What to work on
Retype every line from the top of the entries down to the one with "w.node_tree.nodes['Background'].inputs[1].default_value = 0.22", both included, and skip the pictures.

Entries

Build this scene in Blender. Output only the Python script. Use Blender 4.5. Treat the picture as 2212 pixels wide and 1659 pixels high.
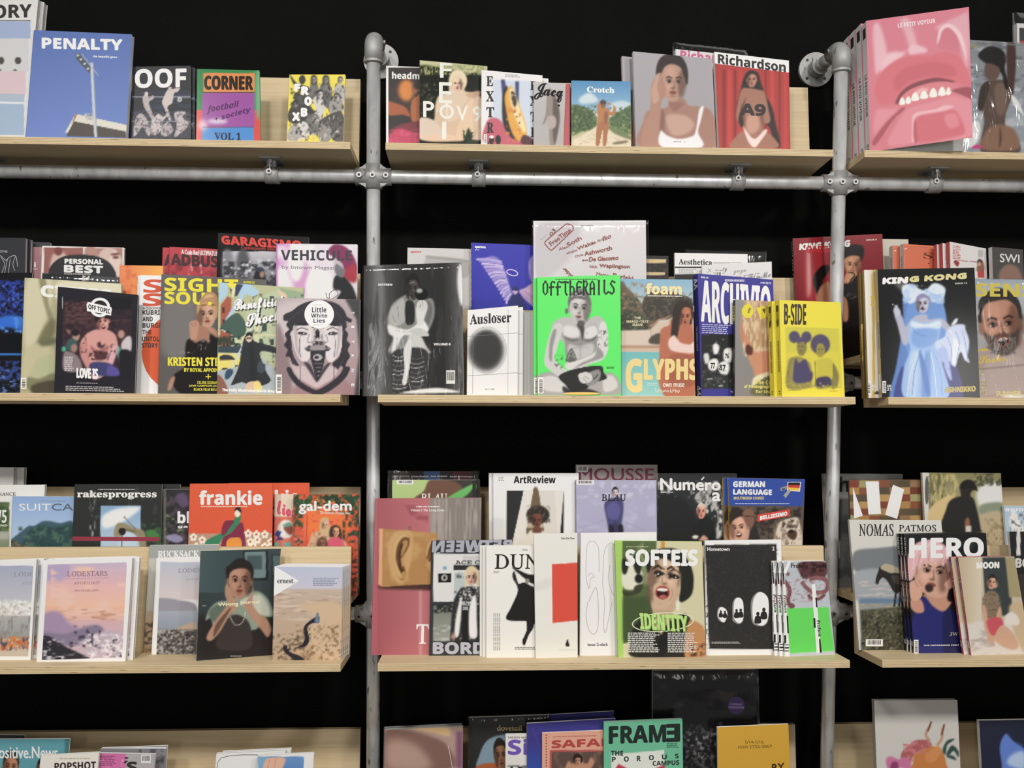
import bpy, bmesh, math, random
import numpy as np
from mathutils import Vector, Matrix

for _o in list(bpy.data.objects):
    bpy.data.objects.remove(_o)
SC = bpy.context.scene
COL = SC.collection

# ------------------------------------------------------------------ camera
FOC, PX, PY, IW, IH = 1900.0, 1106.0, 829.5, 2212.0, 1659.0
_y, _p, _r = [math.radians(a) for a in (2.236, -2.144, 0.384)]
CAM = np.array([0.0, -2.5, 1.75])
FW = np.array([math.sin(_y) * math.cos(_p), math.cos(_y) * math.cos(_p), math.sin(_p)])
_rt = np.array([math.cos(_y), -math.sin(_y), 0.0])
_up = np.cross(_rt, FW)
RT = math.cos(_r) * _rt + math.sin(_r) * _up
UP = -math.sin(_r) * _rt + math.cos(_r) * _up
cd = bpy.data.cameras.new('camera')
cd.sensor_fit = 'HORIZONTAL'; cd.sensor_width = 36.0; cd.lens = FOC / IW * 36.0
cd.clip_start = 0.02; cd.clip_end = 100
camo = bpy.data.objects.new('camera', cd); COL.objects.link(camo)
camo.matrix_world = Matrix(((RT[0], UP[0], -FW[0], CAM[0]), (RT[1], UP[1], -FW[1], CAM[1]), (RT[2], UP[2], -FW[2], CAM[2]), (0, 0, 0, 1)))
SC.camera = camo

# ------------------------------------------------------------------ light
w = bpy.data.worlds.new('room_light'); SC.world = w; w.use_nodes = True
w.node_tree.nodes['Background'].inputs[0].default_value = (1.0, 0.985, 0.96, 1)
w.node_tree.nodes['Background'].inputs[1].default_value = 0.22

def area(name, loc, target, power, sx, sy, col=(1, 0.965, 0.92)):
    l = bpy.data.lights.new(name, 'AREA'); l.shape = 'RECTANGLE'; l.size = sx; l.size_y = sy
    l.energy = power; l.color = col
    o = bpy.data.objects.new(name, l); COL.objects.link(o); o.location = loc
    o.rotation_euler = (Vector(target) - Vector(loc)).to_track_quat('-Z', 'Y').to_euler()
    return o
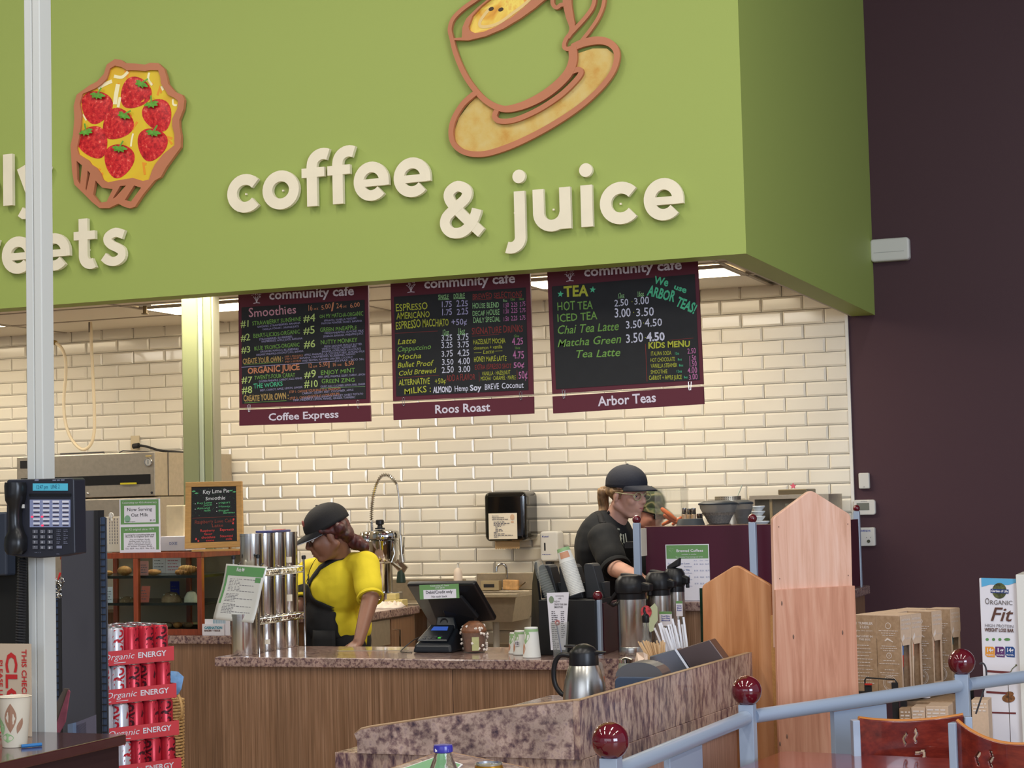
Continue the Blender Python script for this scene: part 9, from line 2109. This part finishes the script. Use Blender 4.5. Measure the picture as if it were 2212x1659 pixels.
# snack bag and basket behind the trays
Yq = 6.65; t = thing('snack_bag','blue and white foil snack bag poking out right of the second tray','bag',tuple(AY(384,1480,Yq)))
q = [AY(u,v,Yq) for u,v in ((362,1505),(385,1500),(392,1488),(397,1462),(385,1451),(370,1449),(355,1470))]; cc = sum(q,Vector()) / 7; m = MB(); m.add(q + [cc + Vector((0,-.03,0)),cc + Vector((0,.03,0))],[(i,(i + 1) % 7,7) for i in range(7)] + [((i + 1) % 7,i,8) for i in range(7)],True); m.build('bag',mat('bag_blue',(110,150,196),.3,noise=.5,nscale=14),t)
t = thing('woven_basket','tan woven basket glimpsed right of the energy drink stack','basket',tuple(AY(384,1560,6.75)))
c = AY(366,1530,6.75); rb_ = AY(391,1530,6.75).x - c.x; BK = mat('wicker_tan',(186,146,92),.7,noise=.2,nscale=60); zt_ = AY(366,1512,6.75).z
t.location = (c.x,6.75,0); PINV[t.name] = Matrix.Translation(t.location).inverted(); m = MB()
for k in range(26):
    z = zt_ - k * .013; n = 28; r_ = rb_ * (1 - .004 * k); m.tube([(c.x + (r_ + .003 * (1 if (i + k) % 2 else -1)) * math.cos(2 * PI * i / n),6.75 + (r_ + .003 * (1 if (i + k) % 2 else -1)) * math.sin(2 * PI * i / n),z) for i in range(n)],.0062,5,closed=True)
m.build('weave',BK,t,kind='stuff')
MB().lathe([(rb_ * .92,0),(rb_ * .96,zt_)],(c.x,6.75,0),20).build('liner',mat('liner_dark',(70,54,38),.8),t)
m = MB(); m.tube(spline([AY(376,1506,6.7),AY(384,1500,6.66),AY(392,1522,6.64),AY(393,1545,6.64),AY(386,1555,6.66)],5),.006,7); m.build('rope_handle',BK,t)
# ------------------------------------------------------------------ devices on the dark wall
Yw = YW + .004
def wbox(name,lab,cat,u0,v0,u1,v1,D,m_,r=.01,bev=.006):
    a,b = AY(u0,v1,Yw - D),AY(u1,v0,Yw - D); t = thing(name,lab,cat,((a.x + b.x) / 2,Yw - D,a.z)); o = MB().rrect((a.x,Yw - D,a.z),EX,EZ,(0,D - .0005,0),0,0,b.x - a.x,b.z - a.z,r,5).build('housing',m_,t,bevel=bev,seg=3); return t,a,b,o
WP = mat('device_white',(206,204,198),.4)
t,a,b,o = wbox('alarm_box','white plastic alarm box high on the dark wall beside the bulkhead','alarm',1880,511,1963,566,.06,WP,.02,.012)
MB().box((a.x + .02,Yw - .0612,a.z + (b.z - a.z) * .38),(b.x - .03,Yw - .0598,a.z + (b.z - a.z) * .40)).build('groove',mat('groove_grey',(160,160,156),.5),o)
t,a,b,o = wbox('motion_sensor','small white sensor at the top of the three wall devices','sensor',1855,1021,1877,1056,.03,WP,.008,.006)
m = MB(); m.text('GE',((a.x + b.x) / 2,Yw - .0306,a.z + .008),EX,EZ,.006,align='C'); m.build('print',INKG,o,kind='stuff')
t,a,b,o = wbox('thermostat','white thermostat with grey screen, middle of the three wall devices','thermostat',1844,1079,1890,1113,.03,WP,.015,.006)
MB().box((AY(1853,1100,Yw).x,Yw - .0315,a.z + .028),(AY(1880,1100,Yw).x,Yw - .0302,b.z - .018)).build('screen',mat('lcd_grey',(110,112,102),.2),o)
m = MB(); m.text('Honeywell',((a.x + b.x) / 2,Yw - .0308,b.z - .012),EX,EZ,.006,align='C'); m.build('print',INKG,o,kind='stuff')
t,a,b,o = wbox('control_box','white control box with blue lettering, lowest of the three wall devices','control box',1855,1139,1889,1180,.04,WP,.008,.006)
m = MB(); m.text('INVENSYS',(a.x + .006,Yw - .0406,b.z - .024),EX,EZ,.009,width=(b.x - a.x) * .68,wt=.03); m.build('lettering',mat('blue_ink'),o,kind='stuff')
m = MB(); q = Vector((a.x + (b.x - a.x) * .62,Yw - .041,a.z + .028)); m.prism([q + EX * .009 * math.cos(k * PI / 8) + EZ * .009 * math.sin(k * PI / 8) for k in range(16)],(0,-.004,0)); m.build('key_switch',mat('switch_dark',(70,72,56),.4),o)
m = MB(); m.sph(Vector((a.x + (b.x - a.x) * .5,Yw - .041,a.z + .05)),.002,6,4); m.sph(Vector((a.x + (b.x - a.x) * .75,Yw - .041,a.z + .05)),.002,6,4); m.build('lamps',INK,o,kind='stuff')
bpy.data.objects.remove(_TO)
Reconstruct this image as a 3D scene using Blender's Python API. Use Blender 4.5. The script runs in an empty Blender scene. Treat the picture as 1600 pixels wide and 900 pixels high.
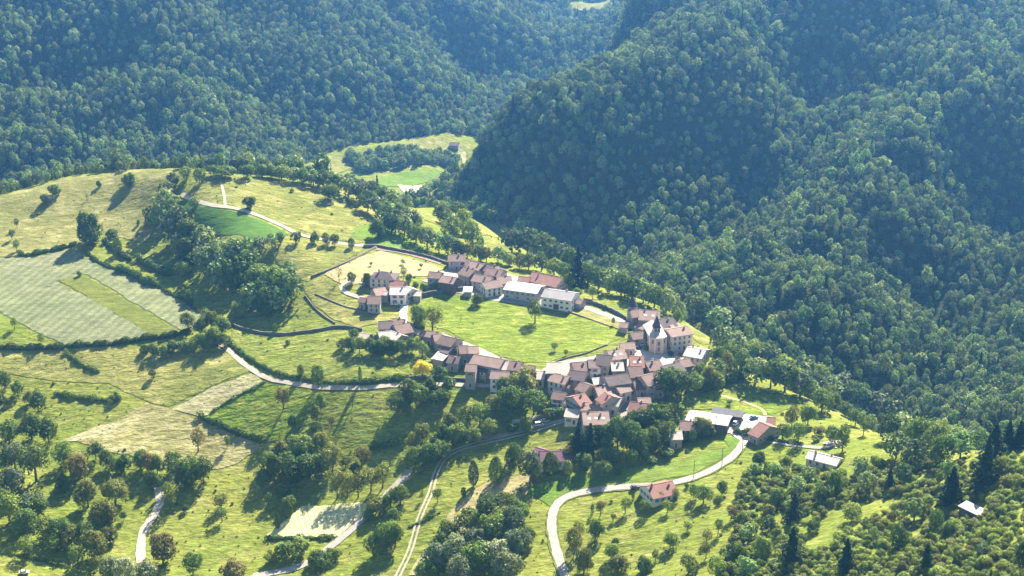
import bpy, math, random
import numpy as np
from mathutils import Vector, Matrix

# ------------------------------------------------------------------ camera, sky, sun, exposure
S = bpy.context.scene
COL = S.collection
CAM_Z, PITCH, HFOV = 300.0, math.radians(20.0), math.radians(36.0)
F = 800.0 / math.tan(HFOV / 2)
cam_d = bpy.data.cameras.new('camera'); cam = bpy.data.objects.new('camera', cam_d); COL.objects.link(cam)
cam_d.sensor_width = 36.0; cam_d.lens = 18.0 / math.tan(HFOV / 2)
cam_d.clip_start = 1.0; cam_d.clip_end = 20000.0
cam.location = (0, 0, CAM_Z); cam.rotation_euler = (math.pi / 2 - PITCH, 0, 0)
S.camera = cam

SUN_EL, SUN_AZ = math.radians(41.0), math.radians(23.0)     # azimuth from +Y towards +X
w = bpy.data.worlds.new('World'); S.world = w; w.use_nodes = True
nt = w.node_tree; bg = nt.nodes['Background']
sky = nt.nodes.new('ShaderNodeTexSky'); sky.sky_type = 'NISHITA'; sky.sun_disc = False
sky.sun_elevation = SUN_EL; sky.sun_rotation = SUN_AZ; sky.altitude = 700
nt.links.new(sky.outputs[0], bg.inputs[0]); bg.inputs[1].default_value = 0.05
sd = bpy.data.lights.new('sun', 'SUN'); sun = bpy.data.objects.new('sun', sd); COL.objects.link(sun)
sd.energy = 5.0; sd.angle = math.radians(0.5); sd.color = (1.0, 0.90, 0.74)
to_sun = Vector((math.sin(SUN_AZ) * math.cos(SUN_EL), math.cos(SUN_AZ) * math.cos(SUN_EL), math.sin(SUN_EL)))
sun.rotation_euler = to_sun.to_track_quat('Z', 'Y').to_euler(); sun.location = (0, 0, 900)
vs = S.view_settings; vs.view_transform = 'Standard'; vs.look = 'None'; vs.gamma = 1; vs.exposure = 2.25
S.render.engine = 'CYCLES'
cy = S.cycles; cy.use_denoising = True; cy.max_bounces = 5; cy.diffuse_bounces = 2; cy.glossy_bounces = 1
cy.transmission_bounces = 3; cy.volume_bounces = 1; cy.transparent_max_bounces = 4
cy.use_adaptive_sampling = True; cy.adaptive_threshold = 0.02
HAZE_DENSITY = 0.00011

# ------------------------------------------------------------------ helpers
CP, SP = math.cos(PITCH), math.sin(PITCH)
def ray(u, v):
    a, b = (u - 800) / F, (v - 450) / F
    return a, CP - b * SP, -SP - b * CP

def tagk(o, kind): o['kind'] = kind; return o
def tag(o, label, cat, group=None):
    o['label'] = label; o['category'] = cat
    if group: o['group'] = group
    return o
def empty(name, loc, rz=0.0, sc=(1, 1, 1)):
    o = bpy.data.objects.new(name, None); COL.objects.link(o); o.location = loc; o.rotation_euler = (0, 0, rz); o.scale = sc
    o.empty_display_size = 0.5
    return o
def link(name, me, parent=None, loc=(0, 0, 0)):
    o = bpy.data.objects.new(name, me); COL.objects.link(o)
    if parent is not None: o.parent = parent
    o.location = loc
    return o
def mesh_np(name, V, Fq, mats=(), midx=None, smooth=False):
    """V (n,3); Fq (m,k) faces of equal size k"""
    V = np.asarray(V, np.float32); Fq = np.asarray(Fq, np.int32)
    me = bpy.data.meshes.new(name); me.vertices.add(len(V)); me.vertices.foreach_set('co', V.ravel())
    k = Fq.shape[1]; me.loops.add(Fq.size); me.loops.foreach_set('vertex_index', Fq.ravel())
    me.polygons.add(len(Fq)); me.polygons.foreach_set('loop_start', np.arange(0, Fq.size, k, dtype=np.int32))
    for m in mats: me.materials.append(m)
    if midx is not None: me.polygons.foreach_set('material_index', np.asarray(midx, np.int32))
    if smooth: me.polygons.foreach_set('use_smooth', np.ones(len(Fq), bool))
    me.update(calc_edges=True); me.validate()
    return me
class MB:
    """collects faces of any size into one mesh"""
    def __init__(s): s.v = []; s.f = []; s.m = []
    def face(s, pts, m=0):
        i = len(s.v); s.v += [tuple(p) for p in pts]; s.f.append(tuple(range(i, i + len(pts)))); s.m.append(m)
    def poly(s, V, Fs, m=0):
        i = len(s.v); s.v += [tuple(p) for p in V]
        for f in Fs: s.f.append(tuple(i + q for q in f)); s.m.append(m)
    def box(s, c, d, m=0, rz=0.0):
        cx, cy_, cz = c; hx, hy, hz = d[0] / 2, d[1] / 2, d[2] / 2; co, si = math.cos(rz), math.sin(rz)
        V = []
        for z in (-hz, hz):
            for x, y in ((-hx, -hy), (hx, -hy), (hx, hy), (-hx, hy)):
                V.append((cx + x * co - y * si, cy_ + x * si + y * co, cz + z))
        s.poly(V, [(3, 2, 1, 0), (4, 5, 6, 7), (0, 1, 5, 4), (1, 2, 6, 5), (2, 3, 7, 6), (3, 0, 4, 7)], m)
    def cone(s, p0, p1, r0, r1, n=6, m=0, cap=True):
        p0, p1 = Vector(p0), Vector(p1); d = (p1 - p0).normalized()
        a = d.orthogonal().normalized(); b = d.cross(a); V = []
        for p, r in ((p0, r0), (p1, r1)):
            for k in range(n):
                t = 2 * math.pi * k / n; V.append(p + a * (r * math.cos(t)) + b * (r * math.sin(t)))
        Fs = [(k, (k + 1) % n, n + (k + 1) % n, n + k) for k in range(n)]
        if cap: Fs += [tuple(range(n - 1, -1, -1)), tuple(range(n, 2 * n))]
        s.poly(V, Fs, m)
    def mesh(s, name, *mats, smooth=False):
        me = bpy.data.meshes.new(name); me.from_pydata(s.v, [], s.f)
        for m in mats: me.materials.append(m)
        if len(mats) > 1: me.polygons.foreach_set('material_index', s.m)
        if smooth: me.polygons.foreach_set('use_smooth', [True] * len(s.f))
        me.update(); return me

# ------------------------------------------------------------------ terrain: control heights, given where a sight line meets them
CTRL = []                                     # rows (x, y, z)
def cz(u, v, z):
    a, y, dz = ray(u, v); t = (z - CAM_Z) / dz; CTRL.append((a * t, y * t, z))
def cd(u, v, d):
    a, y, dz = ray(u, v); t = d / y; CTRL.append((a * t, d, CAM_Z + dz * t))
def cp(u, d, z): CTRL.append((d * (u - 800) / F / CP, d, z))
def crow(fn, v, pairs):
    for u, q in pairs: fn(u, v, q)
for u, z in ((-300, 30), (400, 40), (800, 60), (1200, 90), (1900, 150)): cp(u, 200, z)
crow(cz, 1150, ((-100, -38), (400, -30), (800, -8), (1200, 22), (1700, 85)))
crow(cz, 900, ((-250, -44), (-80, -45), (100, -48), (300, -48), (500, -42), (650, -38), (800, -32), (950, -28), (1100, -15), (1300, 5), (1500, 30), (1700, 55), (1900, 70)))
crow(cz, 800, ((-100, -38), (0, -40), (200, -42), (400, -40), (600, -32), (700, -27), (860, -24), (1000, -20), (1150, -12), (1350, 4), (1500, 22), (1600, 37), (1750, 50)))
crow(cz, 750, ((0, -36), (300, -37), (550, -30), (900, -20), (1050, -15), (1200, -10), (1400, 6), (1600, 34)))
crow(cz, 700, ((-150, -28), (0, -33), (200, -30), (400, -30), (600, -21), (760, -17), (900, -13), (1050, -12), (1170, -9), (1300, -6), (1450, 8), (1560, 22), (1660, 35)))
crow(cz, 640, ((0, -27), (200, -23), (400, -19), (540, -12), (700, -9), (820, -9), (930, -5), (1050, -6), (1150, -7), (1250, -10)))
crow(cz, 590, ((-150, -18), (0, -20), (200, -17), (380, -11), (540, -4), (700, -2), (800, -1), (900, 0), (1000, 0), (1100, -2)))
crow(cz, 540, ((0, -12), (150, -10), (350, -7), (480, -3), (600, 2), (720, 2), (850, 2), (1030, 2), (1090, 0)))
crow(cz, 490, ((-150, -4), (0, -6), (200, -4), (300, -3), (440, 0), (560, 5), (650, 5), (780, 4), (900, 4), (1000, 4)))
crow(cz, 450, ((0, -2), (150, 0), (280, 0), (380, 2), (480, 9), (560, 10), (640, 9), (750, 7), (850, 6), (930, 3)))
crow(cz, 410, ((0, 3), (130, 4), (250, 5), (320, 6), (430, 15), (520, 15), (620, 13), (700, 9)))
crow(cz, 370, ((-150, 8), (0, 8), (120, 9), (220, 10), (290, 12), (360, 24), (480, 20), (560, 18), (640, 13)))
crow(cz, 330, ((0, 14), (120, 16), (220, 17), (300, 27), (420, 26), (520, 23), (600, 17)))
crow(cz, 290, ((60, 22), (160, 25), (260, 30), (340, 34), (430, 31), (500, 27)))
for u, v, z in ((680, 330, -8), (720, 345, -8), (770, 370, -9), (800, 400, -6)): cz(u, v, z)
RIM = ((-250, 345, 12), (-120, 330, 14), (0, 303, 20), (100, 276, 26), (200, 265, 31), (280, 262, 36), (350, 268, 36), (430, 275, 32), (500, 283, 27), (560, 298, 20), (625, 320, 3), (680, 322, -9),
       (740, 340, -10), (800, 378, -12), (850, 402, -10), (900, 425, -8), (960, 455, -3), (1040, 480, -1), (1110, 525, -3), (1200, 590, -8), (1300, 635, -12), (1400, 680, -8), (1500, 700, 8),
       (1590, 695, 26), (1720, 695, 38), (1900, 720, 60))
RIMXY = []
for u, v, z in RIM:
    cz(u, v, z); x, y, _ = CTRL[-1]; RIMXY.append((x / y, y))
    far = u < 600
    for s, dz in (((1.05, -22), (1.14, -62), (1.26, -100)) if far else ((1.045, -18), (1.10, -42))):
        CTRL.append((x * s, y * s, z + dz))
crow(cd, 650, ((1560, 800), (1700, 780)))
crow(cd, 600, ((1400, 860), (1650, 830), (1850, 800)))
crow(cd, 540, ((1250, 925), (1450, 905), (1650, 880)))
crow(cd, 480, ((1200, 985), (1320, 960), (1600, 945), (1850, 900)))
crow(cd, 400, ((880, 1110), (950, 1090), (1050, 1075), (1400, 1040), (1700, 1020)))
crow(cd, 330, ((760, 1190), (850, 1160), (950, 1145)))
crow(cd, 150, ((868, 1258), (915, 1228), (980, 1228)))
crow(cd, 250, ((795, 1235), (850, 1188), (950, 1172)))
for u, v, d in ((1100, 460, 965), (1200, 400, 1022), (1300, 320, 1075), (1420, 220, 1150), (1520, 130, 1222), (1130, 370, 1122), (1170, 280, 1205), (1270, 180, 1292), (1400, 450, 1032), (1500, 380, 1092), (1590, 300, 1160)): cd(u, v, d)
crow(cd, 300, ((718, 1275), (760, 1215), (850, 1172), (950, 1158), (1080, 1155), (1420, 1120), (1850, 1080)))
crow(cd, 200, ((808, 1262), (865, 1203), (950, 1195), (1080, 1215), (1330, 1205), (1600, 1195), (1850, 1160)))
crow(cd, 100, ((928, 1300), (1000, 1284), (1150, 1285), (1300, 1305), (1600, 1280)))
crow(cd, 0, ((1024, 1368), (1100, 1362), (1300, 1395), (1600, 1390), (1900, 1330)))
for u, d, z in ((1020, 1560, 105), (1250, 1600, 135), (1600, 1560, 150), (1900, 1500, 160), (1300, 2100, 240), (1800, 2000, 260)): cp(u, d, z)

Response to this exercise
Build this scene in Blender. Output only the Python script. Use Blender 4.5. Treat the picture as 2212 pixels wide and 1659 pixels high.
import bpy, bmesh, math, random
import numpy as np
from mathutils import Vector, Matrix

for _o in list(bpy.data.objects):
    bpy.data.objects.remove(_o)
SC = bpy.context.scene
COL = SC.collection

# ------------------------------------------------------------------ camera
FOC, PX, PY, IW, IH = 1900.0, 1106.0, 829.5, 2212.0, 1659.0
_y, _p, _r = [math.radians(a) for a in (2.236, -2.144, 0.384)]
CAM = np.array([0.0, -2.5, 1.75])
FW = np.array([math.sin(_y) * math.cos(_p), math.cos(_y) * math.cos(_p), math.sin(_p)])
_rt = np.array([math.cos(_y), -math.sin(_y), 0.0])
_up = np.cross(_rt, FW)
RT = math.cos(_r) * _rt + math.sin(_r) * _up
UP = -math.sin(_r) * _rt + math.cos(_r) * _up
cd = bpy.data.cameras.new('camera')
cd.sensor_fit = 'HORIZONTAL'; cd.sensor_width = 36.0; cd.lens = FOC / IW * 36.0
cd.clip_start = 0.02; cd.clip_end = 100
camo = bpy.data.objects.new('camera', cd); COL.objects.link(camo)
camo.matrix_world = Matrix(((RT[0], UP[0], -FW[0], CAM[0]), (RT[1], UP[1], -FW[1], CAM[1]), (RT[2], UP[2], -FW[2], CAM[2]), (0, 0, 0, 1)))
SC.camera = camo

# ------------------------------------------------------------------ light
w = bpy.data.worlds.new('room_light'); SC.world = w; w.use_nodes = True
w.node_tree.nodes['Background'].inputs[0].default_value = (1.0, 0.985, 0.96, 1)
w.node_tree.nodes['Background'].inputs[1].default_value = 0.22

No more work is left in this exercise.